Lather/rinse/repeat. We followed this process across the room, one cabinet at a time. Some lessons I can pass along:


1) All of the articles and YouTube channels are right - Layout is important. Take your time. As with painting, it is all in the preparation. It is OK to mark on the walls. Just use a pencil and not a Sharpie. Most of the marks will be covered by cabinets, and the rest can be scrubbed off (did I mention to not use a Sharpie?).

2) Measure twice before drilling that pilot hole through your cabinet, and do not drill through the face frame when attaching your cabinets together. Fortunately, all of my pilot holes were true. Just a reminder that this is the finish stage. People will see this work, so do it as best as you can.

3) Make your ledger board as long as the entire row of cabinets. I cut a short board for the first cabinet, which was a single cabinet. When I got to the bank of cabinets on the opposite wall I should have cut a longer ledger board as that would have saved me time in moving my short ledger board along and worrying that the subsequent cabinets were too high or low.

4) Invest in tools. If you just spent $4,000 on cabinets, spend an additional 160 bucks for cabinet jacks. You may need it for just one day, but if there is one thing I have learned, trying to make do with the wrong tool sucks. You can always sell tools on Craigslist and recover some money.

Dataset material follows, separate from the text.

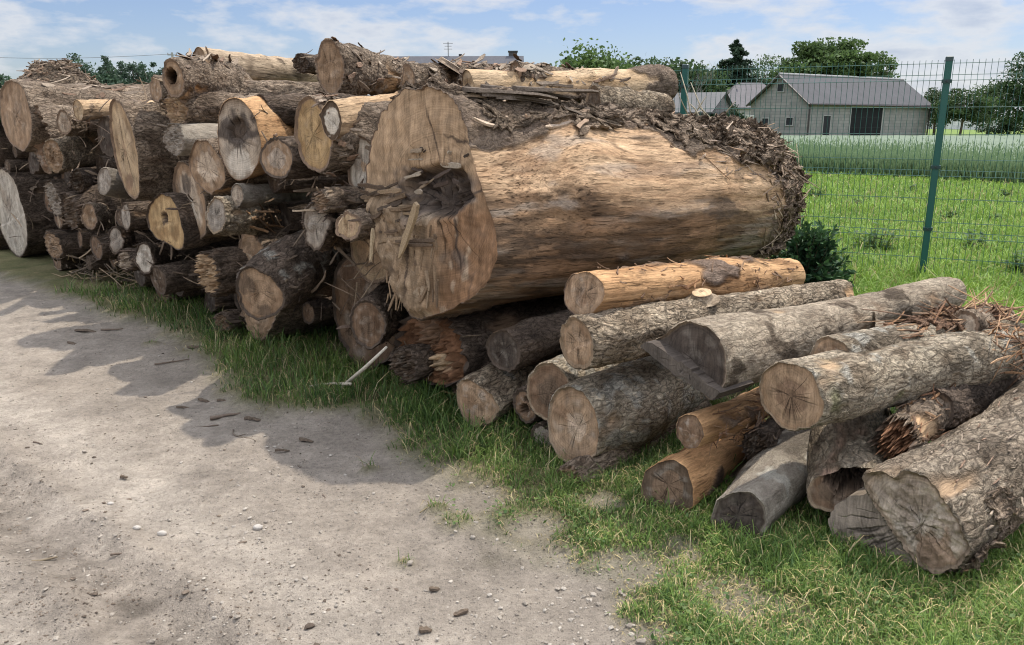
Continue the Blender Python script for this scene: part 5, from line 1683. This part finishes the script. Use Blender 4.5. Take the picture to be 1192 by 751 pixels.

We ran into only one small snag. Maggie had bought 12-inch cabinets to install above the pass-through in the kitchen wall. Oddly, there was not a single vertical stud above the pass-through - the drywall was attached to nothing but horizontal plates above the pass-through and at the ceiling. I guess we can infer this is not a load-bearing wall! We plan to re-purpose these in the laundry area rather than reframe the wall.